L’unico sol dell’avvenire dell’omonimo film di Moretti che si vede è un pallone di carta, giallo, ma non illumina. Il cinema che racconta il cinema, il regista che racconta sé stesso, è il metodo scelto per dire la fine di un’illusione, che, come tutte le illusioni, è amara, drammatica. E questo film è il più drammatico e antideologico che Moretti abbia firmato.



Ha scelto di mettere in scena come sempre le sue manie, le sue contraddizioni, le sue fragilità psicologiche, che nascono dalla contraddizione tra sogno e realtà. E se il sogno era un ideale radioso per l’umanità, e una casa politica in cui sentirsi sicuri, protetti, accompagnati ad affrontare la vita, la storia ha insegnato, e duramente, che era illusione, che lascia delusi e amareggiati. Una parte d’Italia del dopoguerra credeva di trovare nel comunismo ideale la risposta ai suoi bisogni di dignità, lavoro, uguaglianza.



Il caporedattore dell’Unità ha il volto mesto e malinconico di Silvio Orlando, che anima un quartiere disagiato cercando adepti da tesserare al partito, e offrendo lo svago innocuo di un circo ungherese per sollevare gli animi e spargere un po’ di felicità. Peccato che lo spettacolo sia interrotto dalle immagini dei carri armati sovietici che stroncano nel sangue e con una feroce repressione la rivolta di Budapest. E mentre la gente, quella semplice, quella vera, tentenna, desolata e confusa, ma poi sceglie, e sceglie la giustizia, la verità, la democrazia, il giornale di partito si piega ai diktat dell’apparato, e si inchina a quell’Unione Sovietica che non poteva non aver ragione, perché “noi siamo comunisti, e i comunisti stanno con l’Unione Sovietica”.

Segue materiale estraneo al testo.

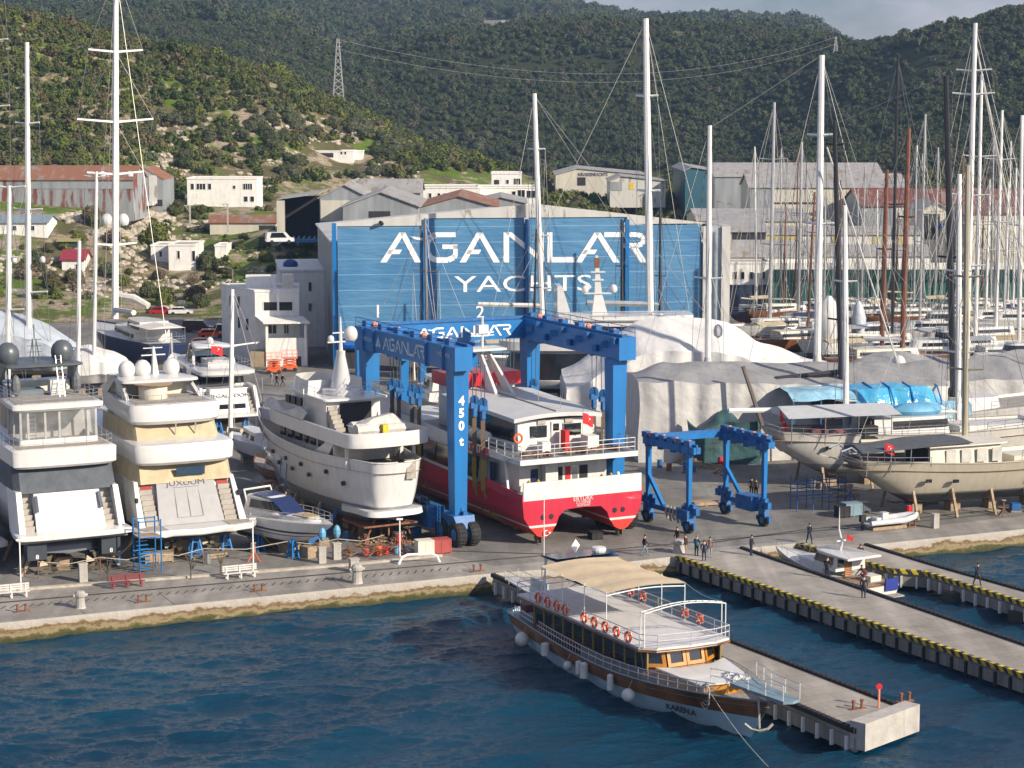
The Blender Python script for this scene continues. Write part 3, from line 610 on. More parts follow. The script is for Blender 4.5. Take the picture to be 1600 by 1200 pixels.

Ingurgitare il boccone amaro non era obbligatorio, e fa star male. Tutta la vita del famoso regista è la presa di coscienza che quel giorno, e i giorni analoghi a seguire, dovevano avere un’altra risposta da quell’eresia italiana del comunismo che regalava tante speranze. Un’altra risposta per scacciare il senso di colpa, per non vedere le ipocrisie, non riconoscere la violenza del potere, sotto le menzogne della propaganda. Un’altra risposta per non vedere la propria vita spezzata, incapace di cercare la felicità nelle piccole cose, nelle grandi cose che le danno colore: l’amore, un bacio rubato, il sorriso di due giovani che danzano in un prato verde coi propri bambini.

Tutto il film è pervaso da una cupezza coraggiosa, che ha solo una fine possibile. La morte del bene, la fine tragica del film, col suicidio del protagonista, schiacciato dall’impossibile cieca obbedienza al giornale, al partito. Oppure, decide il Regista, si può almeno nel cinema cambiare la Storia. Immaginare una rivolta morale e civile di popolo, e i notabili di partito che si inchinano al suo volere, e scelgono di liberarsi dalla soggezione all’Urss, di stare dalla parte degli ungheresi, e poi dei cechi, e poi… e poi.

Come sarebbe stata diversa la vita. Come si potrebbe ancora credere agli ideali di quel manifesto che, come un fantasma, scuoteva le polverose potenze europee di metà 800. Come si potrebbe sfilare orgogliosi tutti insieme e affacciarsi sul presente, sul futuro, con una proposta politica credibile. Il finale felliniano con la processione di circensi e popolo ai Fori, sorridenti e cantanti e sventolando bandiere è un sogno non realizzato, non realizzabile. Ma è anche un memento coraggioso, appunto, e di rara libertà mentale, a una giovane sinistra che i conti col passato non li ha mai fatti, perché non vuol conoscere, perché è scomodo e faticoso. Si ride, ci si commuove, le autocitazioni sono infinite e vanno comprese.

Perché è tutta la vita che Moretti parla di una sinistra cui avrebbe voluto appartenere, e ci ha provato, sempre deluso e come sfinito dal peso di una storia non condivisa, non condivisibile. Ma è forte il desiderio di afferrare la vita, di intenerirsi, di cantare a squarciagola le canzoni d’amore, di essere quel che sei, quel che senti, fuori dagli schemi dell’ideologia.